Also on the Sky documentaries slate, part of a wider unveiling of 125 original series, films and docs, is the first project from Louis Theroux’s Mindhouse Productions that won’t feature the cult documentarian in front of the camera.
The Bambers: Murder at the Farm (working title) examines the tragic murder of a family at a secluded English farmhouse in 1985. The three-part true-crime series uses first-hand testimony and unseen archive footage to reflect on the events and the conviction of Jeremy Bamber, who was brother to murdered mother Sheila Caffell.
Theroux, who executive produces alongside Arron Fellows, said: “A big part of wanting to start a production company a little over a year ago was to make programs that I don’t appear in… It’s a story that’s socially important, with a powerfully compelling narrative, and the intention is to tell it in a way that is both sensitive and creatively ambitious.”
It will be the usual hatchet job, Jackie. From the Bamber blog spot on 30th April earlier this year- copy pasted below;
When Mindhouse contacted us with a view to making a documentary on the evidence of Jeremy's innocence, we were obviously interested.
Having done some brief preliminary work with them on a potential project, we were then advised by industry contacts that Mindhouse had somehow obtained crime scene photographs of the bodies of the deceased at the scene, which we understood were to be used unethically on screen in their series. Information we received also made clear that the programme would not be about the case evidence proving Jeremy’s innocence, and that it would have a very different nature to that presented to us by Mindhouse.
Police officers have disseminated distressing photographs of the deceased Bamber family to third parties, when they had no authority to do so, and the unauthorised distribution of these photographs was and still is, the subject of a criminal investigation. This placed us in a very difficult position in pursuing a criminal complaint, while at the same time, potentially working with those who had received illegally distributed images.

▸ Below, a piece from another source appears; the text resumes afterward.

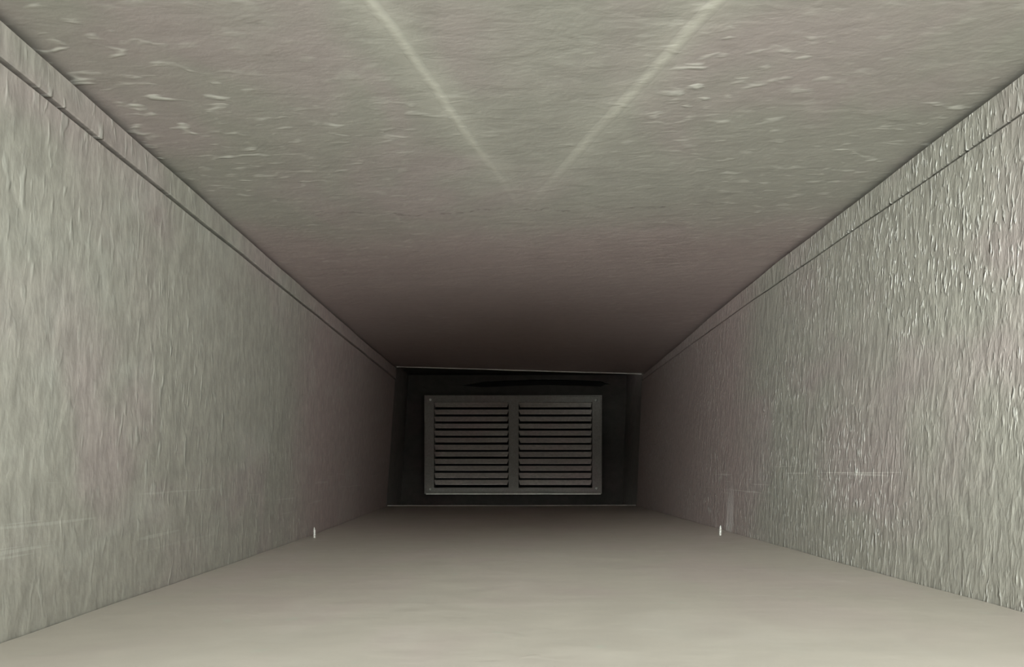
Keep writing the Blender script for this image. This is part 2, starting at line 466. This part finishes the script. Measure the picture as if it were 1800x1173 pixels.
p, q = gl(763.2, 857.4, yb - .0015), gl(1040.8, 707.6, yb - .0003)
box(bm, p.x, q.x, p.y, q.y, p.z, q.z)  # lip in a pale material that paints in the light along it
link('backing', bm, M_BLACK, grille)

for px, py, tw in ((756.5, 703, .3), (1047.5, 704, 1.1), (756.5, 860, .8), (1048, 858.5, 2.0)):
    bm = bmesh.new(); c = gl(px, py, yg)
    prof = [(0.0030, 0.0002), (0.0030, -0.0010), (0.0023, -0.0020), (0.0010, -0.0024)]
    rings = [[bm.verts.new(c + Vector((r * math.cos(a), y, r * math.sin(a)))) for a in [k * math.tau / 16 for k in range(16)]] for r, y in prof]
    for a, b in zip(rings, rings[1:]):
        for k in range(16): bm.faces.new((a[k], a[(k + 1) % 16], b[(k + 1) % 16], b[k]))
    bm.faces.new(rings[0])
    cen = bm.verts.new(c + Vector((0, -.0012, 0)))      # recessed drive
    for k in range(16): bm.faces.new((rings[-1][k], rings[-1][(k + 1) % 16], cen))
    s = link('screw', bm, M_ZINC, grille, smooth=True)
    s['label'] = 'bright metal screw head'

# ------------------------------------------------------------------ screw tips standing out of the floor
def screw_tip(x, t, z, h, r, lean, label):
    bm = bmesh.new(); rings = []; n = 90; seg = 14; turns = 6.5
    for i in range(n + 1):
        f = i / n; zz = -0.0015 + f * (h + .0015)
        taper = 1 if f < .68 else max(.06, (1 - f) / .32) ** .75
        ring = []
        for k in range(seg):
            a = k * math.tau / seg
            ph = (f * turns - k / seg) % 1.0
            th = max(0, 1 - abs(ph - .5) * 4.5)
            rr = r * taper * (.74 + .30 * th)
            ring.append(bm.verts.new((rr * math.cos(a) + lean * max(0, zz), rr * math.sin(a), zz)))
        rings.append(ring)
    for a, b in zip(rings, rings[1:]):
        for k in range(seg): bm.faces.new((a[k], a[(k + 1) % seg], b[(k + 1) % seg], b[k]))
    bm.faces.new(rings[0]); bm.faces.new(list(reversed(rings[-1])))
    o = link('self_tapping_screw', bm, M_ZINC, smooth=True)
    o.location = V(x, t, z)
    o['label'] = label; o['category'] = 'screw'; o['group'] = 'screw tips sticking up through the duct floor'
    return o
tl = .572
screw_tip(-337 * tl, tl, z_bl(tl), 19 / (1 / tl) * U, 2.5 / (1 / tl) * U, -.03, 'shiny screw tip poking up through the floor at the foot of the left wall')
tr = .552
screw_tip(376 * tr, tr, z_br(tr), 17.5 / (1 / tr) * U, 2.6 / (1 / tr) * U, .04, 'shiny screw tip poking up through the floor near the foot of the right wall')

Mindhouse never gave us a satisfactory response to this, or to other serious concerns we had, and as a result, we terminated our involvement with them on the 20th of November 2020.
Mindhouse were not privy to the 10th of March 2021 submissions to the Criminal Cases Review Commission (CCRC), and any attempt by the programme makers to suggest they are working with the campaign, Jeremy Bamber, his legal team, or the CCRC is wholly inaccurate.